Nicole Betancourt is a versatile actress who develops characters for film, theater and web series. Most recently she can be seen as Melty Face, a co-star role for OITNB and a guest role as Officer Spanos for Start Up Season 2. Her theater credits include: The Madman and The Nun (Pregones), UBU ROI (IRT & INTAR), Storage Locker (IATI), Life Could Be A Sueño (HERE Arts Center & Teatro La Tea), The Vagina Monologues and A Taste Of Honey (under the direction of Susan Batson). Nicole is currently working on a one woman show as well as being the face and voice for various mainstream commercials on air. This performance is dedicated to those who couldn’t cheat death; Laura, Juanchi. And those who did, MC. More can be seen at NicoleBetancourt.com
Zahydé Pietri is a Puerto Rican actress, prop stylist and artist living in New York City. She has a BA in Drama from the University of Puerto Rico and has trained with Deborah Hunt in Puerto Rico, Juan Pablo Félix in NYC and with the prestigious theatre companies Malayerba in Quito, Ecuador and Yuyachkani in Lima, Perú. She’s been onstage in Puerto Rico, Ecuador, Perú and NYC. She’s particularly proud of the her work with the Improv Group IMPROpio in Puerto Rico, the sculpture and photography collaboration “Fresh Faces” with photographer Emily Dryden and the work she did with the Puerto Rican Children’s Theatre Group Desiderátum, where she got to collaborate with other artists in the creation and performance of larger than life masks and puppets. Favorite roles in NYC include Who in “Among Who, Whom and Ever” at LaTea, many roles for Writopia’s Worldwide Plays Festival and the title role in the upcoming short film “Adriana”.
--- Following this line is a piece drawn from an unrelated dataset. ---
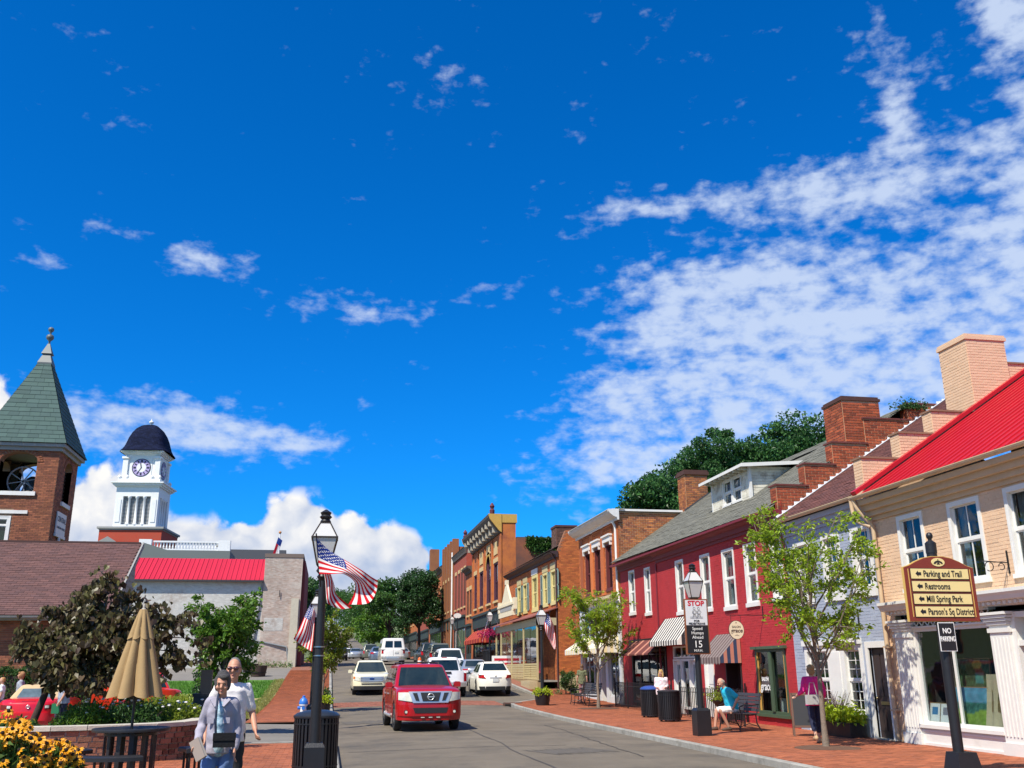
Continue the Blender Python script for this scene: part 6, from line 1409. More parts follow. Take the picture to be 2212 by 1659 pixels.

Jerry Soto started his theatre career at the University of Puerto Rico and has trained with the prestigious theatre groups Malayerba (Ecuador) and Yuyachkani (Perú). Soto had his acting NY debut as Filiberto in “El caballero del milagro” (Lope de Vega) produced by Teatro Círculo. He was praised as Don Rodrigo in the critically acclaimed production of “El caballero de Olmedo” in Washington, DC produced by GALA Hispanic Theatre and Acción Sur (Spain). He has played many roles with Spanish Repertory Theatre including “En el nombre de Salomé” (ACE Award for Best Supporting Actor/HOLA Award for Best Ensemble) and his ACE Award nominated turn as Toñito in “La nena se casa”. You are about to enjoy “The Waters of Friendship”, his directorial debut! Set your mind free and engage. He is an announcer for WWE’s weekly Latin American TV Shows.